Il est chronologiquement impossible que les fondateurs du baptisme réformé ayant vécus au milieu du XVIIe siècle aient épousés une théologie conçue par ces auteurs pseudo-presbytériens des XXe & XXIe siècles. Cependant, puisque la théologie radicale des deux royaumes est essentiellement une variante sophistiquée du piétisme, nous pourrions dire que certains individus réformés baptistes piétistes (pardonnez-moi cette oxymore) de 2ème ou de 3ème génération adhéraient à la théologie radicale des deux royaumes. En connexité avec cela, on m’a référé à une liste d’articles de Samuel Renihan de Particular Voices qui militeraient supposément contre ma thèse solide et étayée voulant que la génération fondatrice était unanimement théonomiste. J’entends adresser ces articles un par un et ainsi vérifier si ma thèse passe le l’examen ou bien si elle doit être amendée. Procédons.

→ Nehemiah Coxe on the Dual Kingship of Christ and the Covenant of Redemption

Dans l’extrait cité de Vindiciae Veritatis (1677), Nehemiah Coxe (†1688) dit que Jésus-Christ est Seigneur sur toutes choses pour deux raisons : 1. Il est Créateur de toutes choses ; 2. il est Médiateur de l’alliance de rédemption. De tels postulats s’accordent parfaitement avec la théologie réformée des deux royaumes (qui elle-même est indissociable de la théonomie), et n’ont rien à voir avec la lubie du droit naturel non-biblique de David VanDrunen.

→ William Perkins on the Dual Kingship of Christ and the Two Kingdoms

Dans l’extrait cité de Golden Chaine (1592), William Perkins (1558-1602) dit que Jésus-Christ a, en matière civile, des vice-régents temporels, mais qu’en matière alliancielle/ecclésiale, il n’en a pas, donc que la royauté dualiste de Jésus-Christ opère différemment en matière civile qu’en matière alliancielle. Soit. Une telle affirmation n’apporte pas grand chose au débat entre la théonomie et le piétisme, puisqu’elle n’est pas contestée. De surcroît, ici, Samuel Renihan admet lui-même que les magistrats doivent « maintenir la justice et la droiture selon la loi de Dieu » !

Dans l’extrait cité de Faithfull Witness (1607, publication posthume), William Perkins soutient qu’il y a une différence entre la paix spirituelle et la paix politique, et que la paix politique doit être établie et préservée en brandissant le glaive temporel. Cela milite clairement en faveur de la théonomie !
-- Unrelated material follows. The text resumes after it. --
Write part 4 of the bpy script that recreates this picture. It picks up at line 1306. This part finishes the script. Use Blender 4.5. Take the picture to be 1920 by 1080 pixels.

Et de toutes façons, William Perkins était un anglican low-church alors il est impertinent de faire intervenir ce personnage dans un débat portant sur les réformés baptistes, à moins de prouver que sa théologie a influencé les réformés baptistes, ce que Samuel Renihan se garde bien de faire (car il influence il a eu, c’est vraisemblablement influence théonomiste).

→ Liberty of Conscience and the Two Kingdoms

Dans Certain Quaeries Concerning Liberty of Conscience (1649), Henry Danvers (1622-1687), un baptiste arminien (cf. Oxford DNB) déploye un argumentaire piétiste. Il dit notamment qu’« un magistrat incroyant est néanmoins un magistrat ». On se demande pourquoi, dans ce cas, Henry Danvers a combattu contre les « magistrats » papistes sous Henri IV de France et Maurice de Nassau (Stahouder de Hollande & Zélande), a combattu contre le « roi » Charles Ier d’Angleterre dans l’armée du Parlement, a participé à la tentative de coup d’État contre le « roi » Charles II d’Angleterre en 1665 (Rathbone Plot) et a participé à la révolte contre Jacques II d’Angleterre en 1685 (Monmouth Rebellion). Les actions répétées et concrètes de ce personnage arminien démentent sa plume.

Abraham Booth on the Two Kingdoms

Bis repetita placent : distinguer entre l’autorité royale de Jésus-Christ et l’autorité régalienne des magistrats civils ne prouve strictement rien dans le cadre du débat entre la théonomie et le piétisme. Une telle distinction n’est nullement remise en question !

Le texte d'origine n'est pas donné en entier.